The second principle centers around who spends what in the economy and its demographic impact: Personal consumption, or what people do as consumers, represents about 70% of the Gross Domestic Product. Knowing the number of peak spenders each year is the largest influence on our economic health.  Specifically, when the Baby Boomer population passed through their peak spending age, the total amount of sales began to decline. 


The third principle is our birth rate and the immigration adjusted birth index: New generations come along about every 40 years. The peaks and troughs of these cycles can be forecasted by moving forward the annual number of births by 46 years.

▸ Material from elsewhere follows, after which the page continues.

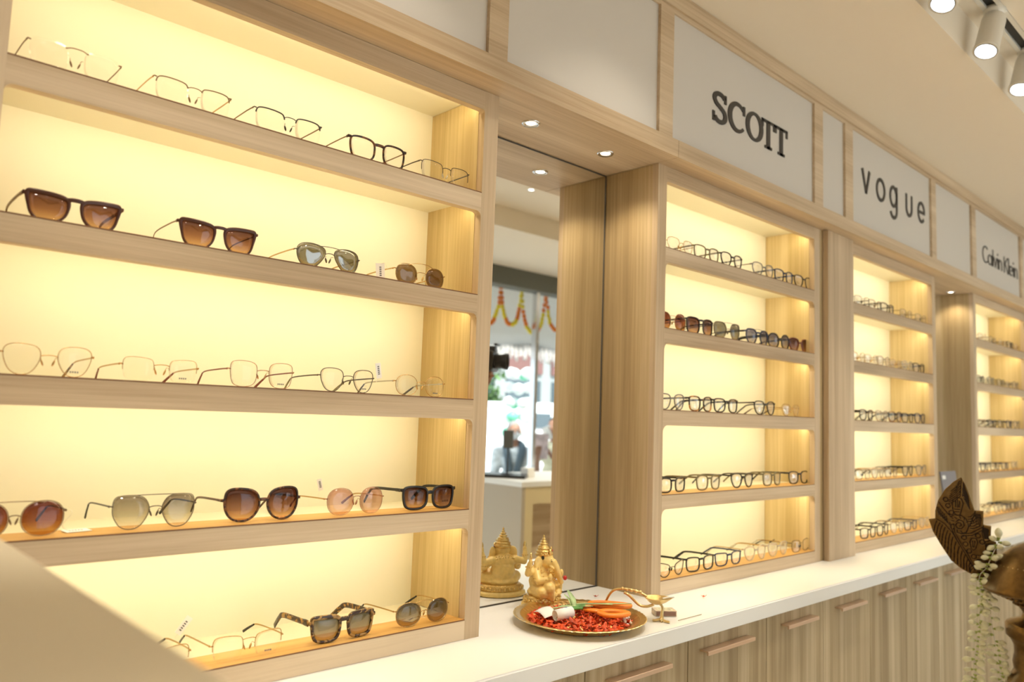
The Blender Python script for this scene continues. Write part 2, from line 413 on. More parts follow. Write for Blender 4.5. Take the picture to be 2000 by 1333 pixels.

The fourth principle is Dent’s Spending Wave.  Historically, the United States generally experienced a booming economy for 26 to 28 years followed by a declining economy for the next 12 to 14 years. This happens because new generations come along about every 40 years. As mentioned above, as they age, they move through predictable earning, spending and productivity cycles. For example, the number of Baby Boomer births leveled in 1960 and 1961.  Then, the number of Baby Boomer births started to decline (except of another leveling 1969 and 1970) through 1976.  Thus, to forecast the economy using demographics, you add 46 to 1962 to get the peak economy in 2008.  Then, the economy starts to decline from 2008 through 2023 (1976 + 46 years).  The economy did begin to decline in late 2008 and would have continued to decline through 2023 had it not been for the Federal Reserve’s quantitative easing (so called money printing to buy bonds) and the near zero interest rate policies discussed later.




The fifth principle is the Inflation Indicator:  Economists think that inflation is largely a monetary phenomenon.  It’s not.  In reality, inflation is the economy’s means of financing not only the new, young generations that will become highly productive in the future, but also the new technologies these new generations bring. The combination of a slowing economy from declining Baby Boom spending after 2010 and a slowing of workforce expansion will create a deflationary slowdown in the U.S until 2023.



The Federal Reserve started buying bad mortgages and funding the government’s debt with money out of thin air in 2009.  The idea was to put money in the hands of banks to make loans as an economic incentive.  Massive amounts of money showed up in bank reserve accounts, ready to be loaned to worthy borrowers.  In the past, it worked because there was a demand for goods and services; and, companies needed to borrow money to warehouse products to sell.  But, with a decline in the demand for goods and services, no one wanted to borrow money.  So, rather than have the bank reserves sitting in low interest paying accounts, the banks bought stocks.  Almost to the day the Federal Reserve started the quantitative easing policy, stock prices began to rise.  Between March 29, 2009 and March 30, 2018, the Dow experienced a massive 241% run-up.  Now, the Federal Reserve is in the process of reducing its bond portfolio.  The banks will have to begin a massive sell off in the future, and Dent forecasts this single factor will cause a Stock Market Crash by the end of 2018.